Saving a Toshiba business arm is not the reason why the world is cheering. The main reason is that the investors have saved a supplier of advanced processed sands (yes, memory chips) used in mobile devices like smartphones and tablets. This deal will remind Samsung that besides its #1 position in the global memory supply chain, there is still #2. Samsung is memory chip global leader, well ahead of Toshiba. Had Toshiba failed, it would be the only remaining major player. The implication is huge: Samsung could easily jack up prices of memory chips, and there is nothing anyone can do except to file unfair competition complaints. Certainly, keeping Toshiba running is a better alternative.
With this deal, at nearly $18 billion, the #2 could be strengthened to offer a minor choice in the industry. The deal is yet to pass regulatory and legal hurdles. But observers do not expect any major challenge that may prevent the deal from being closed.
Apple is part of this deal. It knows that with Samsung in control of the memory business, it will remain a choice between the devil and the deep blue sea. How can you be funding your arch-rival? It does not make sense. But that is where Apple is today: its main competitor is also its most important supplier. So, as Apple devises strategies to crush Samsung, Samsung waits for the phone call to supply the components to help Apple execute the strategies!
Apple knows that it cannot do much to dent Samsung’s vision because while Apple needs mobile devices like iPhone and iPad to make money, Samsung does not. Samsung returned with history-making profit numbers despite recalling millions of its products few months before. If Apple finds itself in such a condition, it may be imperiled for years.

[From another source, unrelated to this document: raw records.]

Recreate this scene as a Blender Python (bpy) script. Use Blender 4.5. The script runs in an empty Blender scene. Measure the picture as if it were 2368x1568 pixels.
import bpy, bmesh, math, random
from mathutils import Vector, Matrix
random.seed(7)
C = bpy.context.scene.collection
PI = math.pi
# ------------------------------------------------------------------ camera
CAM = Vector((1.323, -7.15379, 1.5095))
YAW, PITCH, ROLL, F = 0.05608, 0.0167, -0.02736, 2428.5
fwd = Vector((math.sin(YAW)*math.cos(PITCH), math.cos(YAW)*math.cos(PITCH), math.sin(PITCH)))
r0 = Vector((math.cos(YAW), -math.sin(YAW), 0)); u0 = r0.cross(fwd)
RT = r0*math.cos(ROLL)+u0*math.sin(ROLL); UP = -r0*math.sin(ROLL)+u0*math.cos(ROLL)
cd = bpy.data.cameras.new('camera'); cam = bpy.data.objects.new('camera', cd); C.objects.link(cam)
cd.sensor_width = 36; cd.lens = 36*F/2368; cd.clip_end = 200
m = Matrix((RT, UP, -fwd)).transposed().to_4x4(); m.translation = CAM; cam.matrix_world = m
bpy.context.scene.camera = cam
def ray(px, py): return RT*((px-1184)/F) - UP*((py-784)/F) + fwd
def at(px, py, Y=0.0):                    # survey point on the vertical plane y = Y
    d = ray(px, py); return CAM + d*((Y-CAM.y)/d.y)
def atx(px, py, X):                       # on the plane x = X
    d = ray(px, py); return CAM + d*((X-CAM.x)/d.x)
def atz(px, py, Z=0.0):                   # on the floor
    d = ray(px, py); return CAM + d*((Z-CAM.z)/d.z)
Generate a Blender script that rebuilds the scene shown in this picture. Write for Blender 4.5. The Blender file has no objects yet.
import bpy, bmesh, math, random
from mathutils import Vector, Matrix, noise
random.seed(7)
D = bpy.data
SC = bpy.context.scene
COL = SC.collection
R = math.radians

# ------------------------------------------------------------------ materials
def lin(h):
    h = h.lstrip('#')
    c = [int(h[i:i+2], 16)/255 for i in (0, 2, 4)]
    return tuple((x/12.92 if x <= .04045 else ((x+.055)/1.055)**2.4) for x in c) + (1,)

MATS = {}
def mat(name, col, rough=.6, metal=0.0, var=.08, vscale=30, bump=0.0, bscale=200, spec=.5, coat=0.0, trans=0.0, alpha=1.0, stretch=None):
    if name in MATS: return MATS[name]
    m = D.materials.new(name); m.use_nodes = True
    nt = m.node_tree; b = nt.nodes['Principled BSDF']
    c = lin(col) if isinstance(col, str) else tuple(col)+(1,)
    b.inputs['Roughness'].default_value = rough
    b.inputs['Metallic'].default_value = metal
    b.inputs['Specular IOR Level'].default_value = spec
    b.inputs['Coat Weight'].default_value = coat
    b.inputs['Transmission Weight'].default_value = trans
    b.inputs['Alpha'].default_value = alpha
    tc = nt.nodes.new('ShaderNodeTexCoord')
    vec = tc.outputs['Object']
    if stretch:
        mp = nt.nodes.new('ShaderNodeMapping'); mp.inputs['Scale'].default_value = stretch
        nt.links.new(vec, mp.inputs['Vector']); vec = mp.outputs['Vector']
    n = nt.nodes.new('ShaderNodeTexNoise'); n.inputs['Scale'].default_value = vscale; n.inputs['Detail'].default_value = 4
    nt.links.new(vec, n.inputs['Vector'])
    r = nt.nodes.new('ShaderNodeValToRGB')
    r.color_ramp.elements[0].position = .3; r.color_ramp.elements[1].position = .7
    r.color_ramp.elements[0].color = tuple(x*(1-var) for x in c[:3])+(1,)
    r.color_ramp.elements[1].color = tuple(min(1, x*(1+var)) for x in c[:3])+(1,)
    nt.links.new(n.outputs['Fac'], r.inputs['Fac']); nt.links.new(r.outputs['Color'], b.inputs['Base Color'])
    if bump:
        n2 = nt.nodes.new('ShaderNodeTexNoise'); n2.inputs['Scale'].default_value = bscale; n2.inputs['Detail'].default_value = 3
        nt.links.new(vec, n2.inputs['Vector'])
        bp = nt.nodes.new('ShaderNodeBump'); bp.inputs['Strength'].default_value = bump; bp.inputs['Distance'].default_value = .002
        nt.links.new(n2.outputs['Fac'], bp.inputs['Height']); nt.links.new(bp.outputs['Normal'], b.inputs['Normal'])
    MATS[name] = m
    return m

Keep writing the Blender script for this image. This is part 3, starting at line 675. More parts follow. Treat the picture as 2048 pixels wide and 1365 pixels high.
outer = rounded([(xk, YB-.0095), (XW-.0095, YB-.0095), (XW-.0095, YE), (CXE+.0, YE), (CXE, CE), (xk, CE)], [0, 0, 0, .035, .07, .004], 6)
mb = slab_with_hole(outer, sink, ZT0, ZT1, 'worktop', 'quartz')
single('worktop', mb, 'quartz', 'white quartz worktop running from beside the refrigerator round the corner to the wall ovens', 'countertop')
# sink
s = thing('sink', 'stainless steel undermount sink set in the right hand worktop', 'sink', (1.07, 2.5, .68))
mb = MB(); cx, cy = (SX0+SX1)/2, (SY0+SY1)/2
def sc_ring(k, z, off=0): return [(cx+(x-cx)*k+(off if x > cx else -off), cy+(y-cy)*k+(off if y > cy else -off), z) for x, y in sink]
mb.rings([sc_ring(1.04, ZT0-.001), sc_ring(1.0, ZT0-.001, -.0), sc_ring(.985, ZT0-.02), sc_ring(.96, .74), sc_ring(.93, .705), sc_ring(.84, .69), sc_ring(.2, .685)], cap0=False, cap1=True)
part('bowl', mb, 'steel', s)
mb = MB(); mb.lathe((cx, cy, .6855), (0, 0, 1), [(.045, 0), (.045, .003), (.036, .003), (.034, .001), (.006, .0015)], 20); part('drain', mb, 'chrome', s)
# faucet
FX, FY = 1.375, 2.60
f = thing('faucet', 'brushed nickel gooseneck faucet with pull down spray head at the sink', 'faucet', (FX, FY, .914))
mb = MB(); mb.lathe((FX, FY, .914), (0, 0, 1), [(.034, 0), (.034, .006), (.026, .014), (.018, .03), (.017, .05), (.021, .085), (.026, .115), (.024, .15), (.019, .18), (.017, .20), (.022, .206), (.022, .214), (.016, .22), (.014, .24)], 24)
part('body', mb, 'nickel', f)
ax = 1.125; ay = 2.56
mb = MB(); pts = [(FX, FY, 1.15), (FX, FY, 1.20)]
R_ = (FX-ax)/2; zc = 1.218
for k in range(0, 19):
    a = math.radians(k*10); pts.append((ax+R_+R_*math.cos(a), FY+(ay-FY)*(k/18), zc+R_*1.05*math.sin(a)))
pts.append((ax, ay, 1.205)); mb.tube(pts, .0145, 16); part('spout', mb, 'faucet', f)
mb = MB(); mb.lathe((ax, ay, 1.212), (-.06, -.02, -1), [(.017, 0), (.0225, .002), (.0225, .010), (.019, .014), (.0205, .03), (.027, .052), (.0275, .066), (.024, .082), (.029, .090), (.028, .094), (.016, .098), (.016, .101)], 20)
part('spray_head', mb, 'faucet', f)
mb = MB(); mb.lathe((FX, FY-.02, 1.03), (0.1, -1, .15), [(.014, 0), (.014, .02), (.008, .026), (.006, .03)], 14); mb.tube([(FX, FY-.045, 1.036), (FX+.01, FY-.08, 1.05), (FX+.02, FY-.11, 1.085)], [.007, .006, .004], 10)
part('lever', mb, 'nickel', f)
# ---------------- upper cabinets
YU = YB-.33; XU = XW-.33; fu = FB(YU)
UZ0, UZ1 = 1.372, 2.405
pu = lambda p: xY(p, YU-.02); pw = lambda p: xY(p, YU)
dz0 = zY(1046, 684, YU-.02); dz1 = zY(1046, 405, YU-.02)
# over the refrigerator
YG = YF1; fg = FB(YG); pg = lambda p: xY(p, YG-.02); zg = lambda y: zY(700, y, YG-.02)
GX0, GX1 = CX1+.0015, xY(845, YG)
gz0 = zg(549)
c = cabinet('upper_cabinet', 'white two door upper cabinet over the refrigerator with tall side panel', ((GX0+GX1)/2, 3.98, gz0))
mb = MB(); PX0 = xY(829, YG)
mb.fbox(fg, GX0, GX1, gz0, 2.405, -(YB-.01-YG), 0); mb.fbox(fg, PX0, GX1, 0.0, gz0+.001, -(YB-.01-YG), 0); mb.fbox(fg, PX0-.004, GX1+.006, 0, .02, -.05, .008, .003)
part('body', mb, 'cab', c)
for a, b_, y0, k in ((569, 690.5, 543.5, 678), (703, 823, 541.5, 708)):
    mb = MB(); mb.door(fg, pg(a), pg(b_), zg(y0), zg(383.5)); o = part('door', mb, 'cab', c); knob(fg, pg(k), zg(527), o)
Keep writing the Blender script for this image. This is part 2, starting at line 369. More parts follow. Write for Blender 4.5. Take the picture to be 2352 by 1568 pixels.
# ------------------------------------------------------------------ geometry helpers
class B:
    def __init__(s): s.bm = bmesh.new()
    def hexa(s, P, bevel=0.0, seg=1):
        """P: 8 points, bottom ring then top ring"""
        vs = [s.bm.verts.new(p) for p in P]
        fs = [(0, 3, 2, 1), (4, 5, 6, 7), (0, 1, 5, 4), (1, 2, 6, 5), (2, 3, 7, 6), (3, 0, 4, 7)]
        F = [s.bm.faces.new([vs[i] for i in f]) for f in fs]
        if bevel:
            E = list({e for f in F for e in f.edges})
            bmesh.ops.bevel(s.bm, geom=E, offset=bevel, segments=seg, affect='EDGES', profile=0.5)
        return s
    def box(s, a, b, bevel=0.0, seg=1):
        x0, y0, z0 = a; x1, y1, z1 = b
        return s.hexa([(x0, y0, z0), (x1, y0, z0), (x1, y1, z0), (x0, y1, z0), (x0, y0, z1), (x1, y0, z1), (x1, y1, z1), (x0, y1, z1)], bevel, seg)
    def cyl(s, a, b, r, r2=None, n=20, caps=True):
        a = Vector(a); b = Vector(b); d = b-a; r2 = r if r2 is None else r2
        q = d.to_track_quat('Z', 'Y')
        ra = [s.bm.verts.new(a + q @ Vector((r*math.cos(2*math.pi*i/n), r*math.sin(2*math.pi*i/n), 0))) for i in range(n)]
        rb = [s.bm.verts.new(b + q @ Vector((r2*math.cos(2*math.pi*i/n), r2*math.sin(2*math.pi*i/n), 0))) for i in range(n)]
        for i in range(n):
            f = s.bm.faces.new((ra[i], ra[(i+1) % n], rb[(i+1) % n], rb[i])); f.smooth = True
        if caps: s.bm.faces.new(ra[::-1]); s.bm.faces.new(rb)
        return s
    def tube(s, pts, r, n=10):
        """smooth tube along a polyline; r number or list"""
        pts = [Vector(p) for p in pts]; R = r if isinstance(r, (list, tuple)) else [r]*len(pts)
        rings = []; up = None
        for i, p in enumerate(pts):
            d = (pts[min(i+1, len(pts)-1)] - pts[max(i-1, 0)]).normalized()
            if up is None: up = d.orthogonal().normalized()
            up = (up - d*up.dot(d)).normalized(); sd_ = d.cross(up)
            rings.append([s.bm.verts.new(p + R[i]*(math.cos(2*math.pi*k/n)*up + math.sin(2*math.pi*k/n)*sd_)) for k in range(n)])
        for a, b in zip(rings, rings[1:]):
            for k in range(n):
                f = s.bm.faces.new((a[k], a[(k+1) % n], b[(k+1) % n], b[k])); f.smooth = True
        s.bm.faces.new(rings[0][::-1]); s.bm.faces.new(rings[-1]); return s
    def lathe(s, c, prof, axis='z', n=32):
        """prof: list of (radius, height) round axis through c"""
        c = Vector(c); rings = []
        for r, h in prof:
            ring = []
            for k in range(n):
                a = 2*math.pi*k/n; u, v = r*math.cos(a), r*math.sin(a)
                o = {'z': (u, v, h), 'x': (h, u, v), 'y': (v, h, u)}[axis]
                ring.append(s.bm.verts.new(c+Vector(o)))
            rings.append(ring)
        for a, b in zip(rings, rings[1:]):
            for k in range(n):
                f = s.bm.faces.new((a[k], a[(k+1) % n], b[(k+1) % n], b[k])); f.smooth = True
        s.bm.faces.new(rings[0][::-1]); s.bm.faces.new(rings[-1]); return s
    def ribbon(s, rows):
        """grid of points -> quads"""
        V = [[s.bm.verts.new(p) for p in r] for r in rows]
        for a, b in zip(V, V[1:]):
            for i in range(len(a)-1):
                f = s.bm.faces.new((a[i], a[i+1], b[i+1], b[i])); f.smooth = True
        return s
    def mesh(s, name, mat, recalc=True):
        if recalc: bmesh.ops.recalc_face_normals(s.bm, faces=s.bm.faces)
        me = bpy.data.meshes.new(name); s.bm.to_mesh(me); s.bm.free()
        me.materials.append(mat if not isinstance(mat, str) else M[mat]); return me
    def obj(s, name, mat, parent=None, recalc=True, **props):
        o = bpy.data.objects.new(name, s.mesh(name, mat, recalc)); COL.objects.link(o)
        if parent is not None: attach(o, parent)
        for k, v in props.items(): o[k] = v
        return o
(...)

Between Samsung and Apple, Samsung is a better company with solid moat, over accumulated capabilities no competitor can acquire within a decade. It takes years to master the art of semiconductor business. About four companies on earth have the top-grade technical quality to execute it at scale: Intel, TSMC, Samsung, and others (Global Foundry, and Chartered)
So for Apple, it knows that without Toshiba, Samsung will grow even stronger and it will not have any alternative for memory chips used in iPhone and iPad. Samsung has benefited significantly from its semiconductor business. It remains the most profitable part of its business.
So, with this deal, Apple cheers. And many in the tech world cheer. Because having one company to supply memory chips will mean that prices of mobile devices will go up. There is nothing better than an alternative when it comes to the moments to negotiate prices. That is how markets should work.